(Data segment):
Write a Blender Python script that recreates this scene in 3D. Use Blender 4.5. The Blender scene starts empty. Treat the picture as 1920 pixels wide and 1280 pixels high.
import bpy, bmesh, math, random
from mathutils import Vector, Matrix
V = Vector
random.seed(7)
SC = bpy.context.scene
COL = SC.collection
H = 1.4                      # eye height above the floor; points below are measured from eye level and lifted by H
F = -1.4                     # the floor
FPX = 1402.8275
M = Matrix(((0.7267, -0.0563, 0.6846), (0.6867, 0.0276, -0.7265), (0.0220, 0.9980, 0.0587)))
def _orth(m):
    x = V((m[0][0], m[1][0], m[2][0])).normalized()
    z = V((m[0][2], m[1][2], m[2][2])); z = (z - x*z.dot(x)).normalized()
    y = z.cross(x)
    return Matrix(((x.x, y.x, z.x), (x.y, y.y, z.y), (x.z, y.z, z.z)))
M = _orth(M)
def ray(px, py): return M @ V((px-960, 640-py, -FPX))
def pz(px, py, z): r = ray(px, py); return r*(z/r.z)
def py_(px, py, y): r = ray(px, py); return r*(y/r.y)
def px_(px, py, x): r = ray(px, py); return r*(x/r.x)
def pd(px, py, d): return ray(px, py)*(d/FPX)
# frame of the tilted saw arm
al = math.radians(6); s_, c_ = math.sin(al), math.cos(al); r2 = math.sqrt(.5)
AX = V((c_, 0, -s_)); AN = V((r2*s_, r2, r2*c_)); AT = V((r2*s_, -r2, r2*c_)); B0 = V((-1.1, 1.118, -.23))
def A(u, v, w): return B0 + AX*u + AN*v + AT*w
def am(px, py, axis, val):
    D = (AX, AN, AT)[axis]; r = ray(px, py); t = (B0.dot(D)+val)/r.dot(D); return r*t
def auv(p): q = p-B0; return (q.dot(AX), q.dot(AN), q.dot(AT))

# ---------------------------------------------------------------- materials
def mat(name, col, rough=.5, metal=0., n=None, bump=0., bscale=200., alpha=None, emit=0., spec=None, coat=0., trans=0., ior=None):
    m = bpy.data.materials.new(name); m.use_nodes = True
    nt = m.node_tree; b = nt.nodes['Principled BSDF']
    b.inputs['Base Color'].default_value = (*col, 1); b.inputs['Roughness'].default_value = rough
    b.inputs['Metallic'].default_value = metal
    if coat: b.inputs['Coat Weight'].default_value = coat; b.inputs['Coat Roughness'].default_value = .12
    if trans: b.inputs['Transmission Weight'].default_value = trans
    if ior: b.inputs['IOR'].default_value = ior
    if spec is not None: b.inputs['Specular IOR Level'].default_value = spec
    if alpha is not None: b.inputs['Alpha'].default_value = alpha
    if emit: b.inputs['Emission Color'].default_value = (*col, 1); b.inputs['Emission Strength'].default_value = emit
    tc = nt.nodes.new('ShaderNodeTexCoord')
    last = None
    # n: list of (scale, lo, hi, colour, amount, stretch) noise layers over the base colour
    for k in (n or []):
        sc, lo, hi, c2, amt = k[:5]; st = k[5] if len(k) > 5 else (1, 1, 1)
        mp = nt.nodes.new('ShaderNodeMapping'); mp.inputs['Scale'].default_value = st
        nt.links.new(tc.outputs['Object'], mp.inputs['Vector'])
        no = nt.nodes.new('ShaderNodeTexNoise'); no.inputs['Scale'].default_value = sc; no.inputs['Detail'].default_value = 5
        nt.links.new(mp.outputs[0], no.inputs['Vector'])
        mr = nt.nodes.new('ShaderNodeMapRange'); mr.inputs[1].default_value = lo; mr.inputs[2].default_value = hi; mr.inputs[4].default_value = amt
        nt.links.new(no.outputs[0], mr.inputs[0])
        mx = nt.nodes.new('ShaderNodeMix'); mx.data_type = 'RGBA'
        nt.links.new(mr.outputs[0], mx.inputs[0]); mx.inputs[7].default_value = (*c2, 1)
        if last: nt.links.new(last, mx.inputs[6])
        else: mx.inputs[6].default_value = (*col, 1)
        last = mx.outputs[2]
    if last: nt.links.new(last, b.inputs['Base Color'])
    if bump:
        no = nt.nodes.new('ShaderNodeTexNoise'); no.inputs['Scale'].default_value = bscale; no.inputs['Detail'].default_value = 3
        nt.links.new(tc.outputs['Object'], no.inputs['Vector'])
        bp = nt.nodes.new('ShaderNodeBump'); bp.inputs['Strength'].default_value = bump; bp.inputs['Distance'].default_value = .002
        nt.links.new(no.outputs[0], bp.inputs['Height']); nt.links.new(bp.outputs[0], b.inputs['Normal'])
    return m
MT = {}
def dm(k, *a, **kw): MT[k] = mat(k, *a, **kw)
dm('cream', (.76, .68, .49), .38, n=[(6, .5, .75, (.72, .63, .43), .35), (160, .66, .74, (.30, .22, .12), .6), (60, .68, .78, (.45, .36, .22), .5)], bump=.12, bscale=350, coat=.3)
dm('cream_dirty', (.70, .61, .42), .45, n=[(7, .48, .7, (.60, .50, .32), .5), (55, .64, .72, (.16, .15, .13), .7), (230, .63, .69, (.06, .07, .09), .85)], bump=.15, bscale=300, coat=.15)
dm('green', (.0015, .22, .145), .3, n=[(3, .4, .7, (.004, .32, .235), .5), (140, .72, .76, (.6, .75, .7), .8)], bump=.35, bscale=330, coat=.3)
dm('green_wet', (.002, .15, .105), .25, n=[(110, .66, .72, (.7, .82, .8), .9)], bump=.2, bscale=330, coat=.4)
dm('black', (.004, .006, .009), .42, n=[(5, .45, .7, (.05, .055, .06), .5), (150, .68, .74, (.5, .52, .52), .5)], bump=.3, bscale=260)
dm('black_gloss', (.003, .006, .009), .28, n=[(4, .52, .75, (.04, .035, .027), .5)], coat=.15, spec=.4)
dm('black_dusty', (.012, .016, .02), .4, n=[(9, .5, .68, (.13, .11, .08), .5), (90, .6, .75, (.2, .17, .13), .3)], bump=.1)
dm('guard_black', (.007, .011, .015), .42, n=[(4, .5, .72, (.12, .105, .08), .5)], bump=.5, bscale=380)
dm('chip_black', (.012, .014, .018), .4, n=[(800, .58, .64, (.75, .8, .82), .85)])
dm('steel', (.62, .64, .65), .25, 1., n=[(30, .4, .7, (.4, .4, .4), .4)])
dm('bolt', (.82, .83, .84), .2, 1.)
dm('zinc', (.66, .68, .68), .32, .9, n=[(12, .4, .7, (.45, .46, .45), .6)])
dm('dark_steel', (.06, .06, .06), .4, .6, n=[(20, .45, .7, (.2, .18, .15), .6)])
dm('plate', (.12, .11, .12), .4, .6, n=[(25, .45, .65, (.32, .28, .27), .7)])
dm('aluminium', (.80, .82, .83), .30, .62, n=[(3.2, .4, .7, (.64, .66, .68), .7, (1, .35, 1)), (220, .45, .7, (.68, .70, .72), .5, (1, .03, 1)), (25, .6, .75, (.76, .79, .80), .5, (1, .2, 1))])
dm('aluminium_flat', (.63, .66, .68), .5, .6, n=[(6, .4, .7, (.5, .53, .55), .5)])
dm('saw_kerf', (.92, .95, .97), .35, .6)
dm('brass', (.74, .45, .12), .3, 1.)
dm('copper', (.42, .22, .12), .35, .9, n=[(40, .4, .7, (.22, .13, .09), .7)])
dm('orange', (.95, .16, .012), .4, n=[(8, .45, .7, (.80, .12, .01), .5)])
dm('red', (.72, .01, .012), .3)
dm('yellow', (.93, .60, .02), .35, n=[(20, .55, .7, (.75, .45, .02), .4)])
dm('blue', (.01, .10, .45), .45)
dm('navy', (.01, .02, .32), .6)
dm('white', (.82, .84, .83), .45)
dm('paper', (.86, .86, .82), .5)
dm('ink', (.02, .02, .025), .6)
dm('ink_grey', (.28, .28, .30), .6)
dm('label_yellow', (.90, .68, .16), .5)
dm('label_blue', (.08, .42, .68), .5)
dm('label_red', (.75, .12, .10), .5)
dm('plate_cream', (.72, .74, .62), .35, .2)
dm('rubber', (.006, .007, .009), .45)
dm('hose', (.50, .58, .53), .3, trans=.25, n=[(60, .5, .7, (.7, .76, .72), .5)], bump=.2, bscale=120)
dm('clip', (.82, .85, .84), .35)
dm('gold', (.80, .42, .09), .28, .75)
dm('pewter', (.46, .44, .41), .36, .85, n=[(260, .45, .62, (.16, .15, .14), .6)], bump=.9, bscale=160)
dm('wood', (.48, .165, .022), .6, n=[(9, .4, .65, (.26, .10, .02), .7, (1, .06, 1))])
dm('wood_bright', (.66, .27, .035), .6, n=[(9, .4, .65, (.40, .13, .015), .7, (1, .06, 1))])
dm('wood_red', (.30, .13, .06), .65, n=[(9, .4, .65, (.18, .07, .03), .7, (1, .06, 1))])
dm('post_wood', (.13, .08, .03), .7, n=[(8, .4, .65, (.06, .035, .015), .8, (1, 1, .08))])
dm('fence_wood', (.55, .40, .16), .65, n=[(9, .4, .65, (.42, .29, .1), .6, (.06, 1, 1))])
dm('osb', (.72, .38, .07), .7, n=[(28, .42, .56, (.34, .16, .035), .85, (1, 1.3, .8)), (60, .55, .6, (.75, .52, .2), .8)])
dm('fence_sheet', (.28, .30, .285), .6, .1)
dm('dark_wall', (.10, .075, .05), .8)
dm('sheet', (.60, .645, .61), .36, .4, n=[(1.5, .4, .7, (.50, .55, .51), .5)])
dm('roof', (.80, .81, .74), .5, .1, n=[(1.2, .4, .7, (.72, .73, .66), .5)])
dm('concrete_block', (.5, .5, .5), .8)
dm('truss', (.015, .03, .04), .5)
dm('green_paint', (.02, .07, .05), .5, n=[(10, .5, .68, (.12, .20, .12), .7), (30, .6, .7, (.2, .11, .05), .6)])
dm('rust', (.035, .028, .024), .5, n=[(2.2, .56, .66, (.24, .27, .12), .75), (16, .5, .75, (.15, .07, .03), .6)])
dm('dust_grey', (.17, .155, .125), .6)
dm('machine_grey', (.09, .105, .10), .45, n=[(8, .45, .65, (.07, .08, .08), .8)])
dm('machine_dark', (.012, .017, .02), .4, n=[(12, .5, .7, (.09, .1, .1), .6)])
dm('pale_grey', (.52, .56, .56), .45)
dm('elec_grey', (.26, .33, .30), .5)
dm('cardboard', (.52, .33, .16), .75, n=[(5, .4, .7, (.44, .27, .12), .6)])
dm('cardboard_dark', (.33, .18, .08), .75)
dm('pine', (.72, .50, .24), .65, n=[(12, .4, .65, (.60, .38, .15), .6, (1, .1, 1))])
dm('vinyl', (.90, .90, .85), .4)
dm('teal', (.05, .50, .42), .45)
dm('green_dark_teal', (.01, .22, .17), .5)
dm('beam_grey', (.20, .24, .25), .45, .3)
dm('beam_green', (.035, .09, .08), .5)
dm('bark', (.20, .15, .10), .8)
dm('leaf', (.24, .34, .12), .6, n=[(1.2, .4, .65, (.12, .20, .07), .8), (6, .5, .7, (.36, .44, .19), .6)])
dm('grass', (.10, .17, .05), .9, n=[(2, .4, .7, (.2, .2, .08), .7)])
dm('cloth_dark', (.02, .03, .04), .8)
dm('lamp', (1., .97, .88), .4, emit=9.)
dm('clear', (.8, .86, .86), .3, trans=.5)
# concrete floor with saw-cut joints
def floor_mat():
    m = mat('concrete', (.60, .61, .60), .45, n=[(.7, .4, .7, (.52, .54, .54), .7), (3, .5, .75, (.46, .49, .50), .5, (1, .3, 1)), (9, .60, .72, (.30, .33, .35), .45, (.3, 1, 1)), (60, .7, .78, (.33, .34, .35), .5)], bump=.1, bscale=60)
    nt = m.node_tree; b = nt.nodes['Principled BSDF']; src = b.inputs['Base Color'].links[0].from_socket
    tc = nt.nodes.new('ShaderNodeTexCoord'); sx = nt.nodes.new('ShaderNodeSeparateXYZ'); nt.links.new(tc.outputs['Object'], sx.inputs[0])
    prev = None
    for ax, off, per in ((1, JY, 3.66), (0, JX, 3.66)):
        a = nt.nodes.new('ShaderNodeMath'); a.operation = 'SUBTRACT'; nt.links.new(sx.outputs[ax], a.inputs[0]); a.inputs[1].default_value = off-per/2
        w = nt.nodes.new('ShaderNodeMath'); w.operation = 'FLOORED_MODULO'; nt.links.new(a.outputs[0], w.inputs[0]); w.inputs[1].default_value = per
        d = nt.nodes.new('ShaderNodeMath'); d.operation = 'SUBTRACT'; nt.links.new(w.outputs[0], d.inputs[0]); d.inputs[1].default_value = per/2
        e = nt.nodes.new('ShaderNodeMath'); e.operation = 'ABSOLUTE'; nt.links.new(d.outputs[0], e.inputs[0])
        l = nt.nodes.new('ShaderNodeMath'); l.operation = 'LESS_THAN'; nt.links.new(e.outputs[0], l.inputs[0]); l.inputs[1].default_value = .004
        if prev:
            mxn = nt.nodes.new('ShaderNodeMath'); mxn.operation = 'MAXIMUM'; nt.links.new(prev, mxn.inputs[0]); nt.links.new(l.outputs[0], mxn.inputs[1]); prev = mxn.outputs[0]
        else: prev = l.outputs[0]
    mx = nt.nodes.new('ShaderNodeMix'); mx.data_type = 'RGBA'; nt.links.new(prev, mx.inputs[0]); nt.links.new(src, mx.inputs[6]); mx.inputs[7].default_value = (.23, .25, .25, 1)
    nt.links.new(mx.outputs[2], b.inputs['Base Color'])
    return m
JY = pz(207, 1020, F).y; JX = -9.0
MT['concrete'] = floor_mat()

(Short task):
Starting at the first line of the data above, please restate word for word every line up to and including the one that holds "def auv(p): q", and add nothing else.

(Response):
Write a Blender Python script that recreates this scene in 3D. Use Blender 4.5. The Blender scene starts empty. Treat the picture as 1920 pixels wide and 1280 pixels high.
import bpy, bmesh, math, random
from mathutils import Vector, Matrix
V = Vector
random.seed(7)
SC = bpy.context.scene
COL = SC.collection
H = 1.4                      # eye height above the floor; points below are measured from eye level and lifted by H
F = -1.4                     # the floor
FPX = 1402.8275
M = Matrix(((0.7267, -0.0563, 0.6846), (0.6867, 0.0276, -0.7265), (0.0220, 0.9980, 0.0587)))
def _orth(m):
    x = V((m[0][0], m[1][0], m[2][0])).normalized()
    z = V((m[0][2], m[1][2], m[2][2])); z = (z - x*z.dot(x)).normalized()
    y = z.cross(x)
    return Matrix(((x.x, y.x, z.x), (x.y, y.y, z.y), (x.z, y.z, z.z)))
M = _orth(M)
def ray(px, py): return M @ V((px-960, 640-py, -FPX))
def pz(px, py, z): r = ray(px, py); return r*(z/r.z)
def py_(px, py, y): r = ray(px, py); return r*(y/r.y)
def px_(px, py, x): r = ray(px, py); return r*(x/r.x)
def pd(px, py, d): return ray(px, py)*(d/FPX)
# frame of the tilted saw arm
al = math.radians(6); s_, c_ = math.sin(al), math.cos(al); r2 = math.sqrt(.5)
AX = V((c_, 0, -s_)); AN = V((r2*s_, r2, r2*c_)); AT = V((r2*s_, -r2, r2*c_)); B0 = V((-1.1, 1.118, -.23))
def A(u, v, w): return B0 + AX*u + AN*v + AT*w
def am(px, py, axis, val):
    D = (AX, AN, AT)[axis]; r = ray(px, py); t = (B0.dot(D)+val)/r.dot(D); return r*t
def auv(p): q = p-B0; return (q.dot(AX), q.dot(AN), q.dot(AT))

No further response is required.